Desde a independência toda pesquisa na Ucrânia mostra que a maioria da população é contra integração na OTAN, ainda assim as elites que governaram o país até 2010 e estão agora no controle, de novo, ignoraram a vontade popular. Seduzidos pelas promessas da OTAN e pela ideia de fazer parte de um clube global de alta tecnologia, a Ucrânia participou de exercícios militares conjuntos e mandou tropas para o Iraque e o Afeganistão.
O presidente deposto Viktor Yanukovych, apesar de toda incompetência, corrupção e abuso do poder, foi o primeiro a se opor à integração na OTAN em sua campanha eleitoral e persuadiu o Parlamento a transformar o não alinhamento na estratégia central de segurança do país, no mesmo padrão da Finlândia, Irlanda e Suécia.
A OTAN se negou a aceitar. Tão recentemente quanto em primeiro de fevereiro, antes da crise atual, Anders Fogh Rasmussen, o imperial secretário-geral, disse a uma conferência em Munique: “A Ucrânia deve ter liberdade para escolher seu próprio caminho sem pressão externa”.
A implicação era clara: se não fossem as bestas russas, a Ucrânia seria um de nós. Se Rasmussen tivesse dito, “a Ucrânia escolheu o não alinhamento e nós respeitamos a escolha”, teria sido mais inteligente.
Não é tarde para demonstrar sabedoria agora.
Os movimentos de tropas de Putin na Crimeia, que tem apoio da maioria dos russos, são de legalidade duvidosa sob os termos do tratado de paz e amizade que a Rússia assinou com a Ucrânia em 1997.
Mas a ilegalidade é consideravelmente menos definida que a da invasão dos Estados Unidos no Iraque ou no Afeganistão, onde o conselho de segurança [da ONU] só autorizou a intervenção semanas depois dela ter acontecido.
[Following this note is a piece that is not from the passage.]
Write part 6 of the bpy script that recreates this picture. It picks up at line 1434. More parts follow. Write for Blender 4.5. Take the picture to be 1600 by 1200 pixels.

E os movimentos de tropas russas podem ser revertidos quando a crise passar.
Isso requer a restauração da lei da linguagem no leste da Ucrânia e ação firme para evitar que grupos armados anti-russos, de nacionalistas, ameacem prédios públicos lá.
A maioria dos que falam russo na região sente raiva da corrupção da elite, do desemprego e da desigualdade econômica, tanto quanto o povo do oeste da Ucrânia. Mas também se sente cercado e provocado, com sua herança cultural sob ameaça existencial. A responsabilidade por eliminar essas preocupações não está em Washington, Bruxelas ou Moscou, mas somente em Kiev.